Para a Amazônia, questiona­ríamos assim: As nossas águas, para que servem? Saneamento? Transporte? Energia? Irrigação? Alimentação? Lazer? Como usá-la ao máximo com esses fins, ou ou­tros, beneficiando a atual popula­ção e as vindouras? E o nosso solo (e subsolo)? Habitação? Cultivo? Transporte? Mineração? E a nossa fauna e flora? Alimentação? Medi­camentos? Cosméticos? Energia? Construção? Contemplação? Da gestão desses elementos é possível produzirmos excedentes a serem trocados por algo que nos falte e esteja sobrando em outros am­bientes? Qualquer “não” dito em resposta precisa ser justificado aos cujos sofrimentos inscrevem al­guns dos menores IDHs do Brasil.


Feitas as perguntas, parte-se para buscar, com sinceridade e afinco, as melhores práticas de desenvolvimento sustentável, no Brasil e no mundo. No passado e no presente. Uma dica: Até certo tempo, o solo era explorado irra­cionalmente, seus nutrientes se exauriam rapidamente e a produ­ção agrícola despencava, matan­do de fome imensas populações de países hoje ditos de primeiro mundo. O que foi feito para re­duzir a quase zero a ocorrência desse fenômeno? Essa busca pode nos inspirar a encontrar a solução para usufruir da floresta sem que tenhamos que forçar a população a inalar essa fumaça horrorosa.

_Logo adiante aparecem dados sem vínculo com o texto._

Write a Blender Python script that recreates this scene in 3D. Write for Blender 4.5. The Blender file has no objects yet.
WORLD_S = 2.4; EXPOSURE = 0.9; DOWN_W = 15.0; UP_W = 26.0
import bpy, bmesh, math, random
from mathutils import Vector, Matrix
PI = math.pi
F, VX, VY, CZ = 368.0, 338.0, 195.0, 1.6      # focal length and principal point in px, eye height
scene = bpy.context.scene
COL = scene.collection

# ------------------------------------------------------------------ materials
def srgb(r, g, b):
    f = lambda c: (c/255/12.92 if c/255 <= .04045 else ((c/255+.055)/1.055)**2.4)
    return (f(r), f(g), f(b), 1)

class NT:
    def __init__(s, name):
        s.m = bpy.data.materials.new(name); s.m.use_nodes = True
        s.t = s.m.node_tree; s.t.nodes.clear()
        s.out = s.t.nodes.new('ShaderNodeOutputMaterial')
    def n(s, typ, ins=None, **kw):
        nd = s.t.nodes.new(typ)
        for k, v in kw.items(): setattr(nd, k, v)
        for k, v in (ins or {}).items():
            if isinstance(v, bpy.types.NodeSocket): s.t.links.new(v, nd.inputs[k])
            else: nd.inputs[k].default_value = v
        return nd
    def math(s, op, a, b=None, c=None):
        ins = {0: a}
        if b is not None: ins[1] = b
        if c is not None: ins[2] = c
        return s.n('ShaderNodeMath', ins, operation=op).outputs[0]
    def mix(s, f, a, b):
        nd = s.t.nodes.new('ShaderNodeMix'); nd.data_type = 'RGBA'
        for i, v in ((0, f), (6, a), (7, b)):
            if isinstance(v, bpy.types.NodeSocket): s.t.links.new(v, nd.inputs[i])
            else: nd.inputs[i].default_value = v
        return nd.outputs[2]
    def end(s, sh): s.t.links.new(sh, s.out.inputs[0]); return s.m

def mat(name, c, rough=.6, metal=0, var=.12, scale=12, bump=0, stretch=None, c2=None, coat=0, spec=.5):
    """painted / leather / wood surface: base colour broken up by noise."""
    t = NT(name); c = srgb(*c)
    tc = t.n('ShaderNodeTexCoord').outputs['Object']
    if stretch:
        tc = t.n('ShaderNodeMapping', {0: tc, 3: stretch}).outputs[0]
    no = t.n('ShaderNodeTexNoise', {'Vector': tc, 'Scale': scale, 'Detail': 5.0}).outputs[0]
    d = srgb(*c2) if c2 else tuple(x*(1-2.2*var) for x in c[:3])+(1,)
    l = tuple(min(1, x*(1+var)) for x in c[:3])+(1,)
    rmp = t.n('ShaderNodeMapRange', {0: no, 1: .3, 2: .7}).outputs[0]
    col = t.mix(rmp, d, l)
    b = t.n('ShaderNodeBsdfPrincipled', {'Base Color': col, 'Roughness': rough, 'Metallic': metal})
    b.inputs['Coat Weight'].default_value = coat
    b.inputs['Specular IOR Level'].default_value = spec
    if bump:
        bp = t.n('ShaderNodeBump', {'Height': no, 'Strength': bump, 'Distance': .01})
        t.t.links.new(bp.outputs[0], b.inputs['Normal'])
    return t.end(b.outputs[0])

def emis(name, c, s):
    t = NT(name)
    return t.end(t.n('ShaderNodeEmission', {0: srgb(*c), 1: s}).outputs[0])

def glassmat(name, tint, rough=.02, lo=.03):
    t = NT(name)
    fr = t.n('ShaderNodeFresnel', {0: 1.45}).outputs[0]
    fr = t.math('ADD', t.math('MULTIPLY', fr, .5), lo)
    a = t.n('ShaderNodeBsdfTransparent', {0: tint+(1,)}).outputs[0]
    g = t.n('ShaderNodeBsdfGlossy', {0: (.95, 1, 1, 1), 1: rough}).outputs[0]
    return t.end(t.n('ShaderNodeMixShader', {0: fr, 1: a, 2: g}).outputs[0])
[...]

A perspectiva Amazônia Base­-Zero nos levará a soluções con­cretas, a organizar discussões, incrementar modelos. Algumas referências podem estar entre nós, como o modelo da Zona Franca, que propicia desenvolvimento, inovação, ascensão social e preser­vação do bioma mais importante do planeta. Contudo, autoelogios não nos levarão a corrigir os ru­mos. Os indicadores sociais e os eventos recentes passam na cara as nossas falhas em lidar com os elementos da natureza. Tenha cer­teza, são todas falhas de gestão.